I have an (excerpted) macro that looks like this:
$ cat x
#! /bin/bash
m4 -P <<'eof!'
m4_define(LINKS, `hrf(flquotes-m4_eval($1 + 1).html, m4_eval($1 + 1))')
LINKS(2025)
eof!
$
It works fine
$ ./x
hrf(flquotes-2026.html, 2026)
$
except in the full macro I call hrf() all over the place and I'd like to
replace that detailed structure with a call to a macro (and I'd like to avoid
repeating the call to m4_eval()). Done easily enough:
$ cat ./x
#! /bin/bash
m4 -P <<'eof!'
m4_define(LNK, `hrf(flquotes-$1.html, $1)')
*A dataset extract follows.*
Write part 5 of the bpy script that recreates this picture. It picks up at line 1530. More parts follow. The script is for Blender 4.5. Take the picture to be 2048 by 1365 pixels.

m4_define(LINKS, `LNK(m4_eval($1 + 1))')
LINKS(2025)
eof!
$ ./x
hrf(flquotes-2026.html, 2026)
$
But LNK() is scoped to LINKS() and I'd like the code to reflect that. Seems
easy too:
$ cat x
#! /bin/bash
m4 -P <<'eof!'
m4_define(LINKS,
`m4_define(LNK, `hrf(flquotes-$1.html, $1)')
LNK(m4_eval($1 + 1))
m4_undefine(`LNK')
')
LINKS(2025)
eof!
$ ./x
hrf(flquotes-2025.html, 2025)
$
except it doesn't work. It seems $1 in LNK() is being bound at definition
time, and I can't figure out a quoting structure to delay the binding to call
time. Is that sort of thing possible, and if so, how do I do it?
$ m4 --version
m4 (GNU M4) 1.4.19
Copyright (C) 2021 Free Software Foundation, Inc.
License GPLv3+: GNU GPL version 3 or later
<https://gnu.org/licenses/gpl.html>.
This is free software: you are free to change and redistribute it.
There is NO WARRANTY, to the extent permitted by law.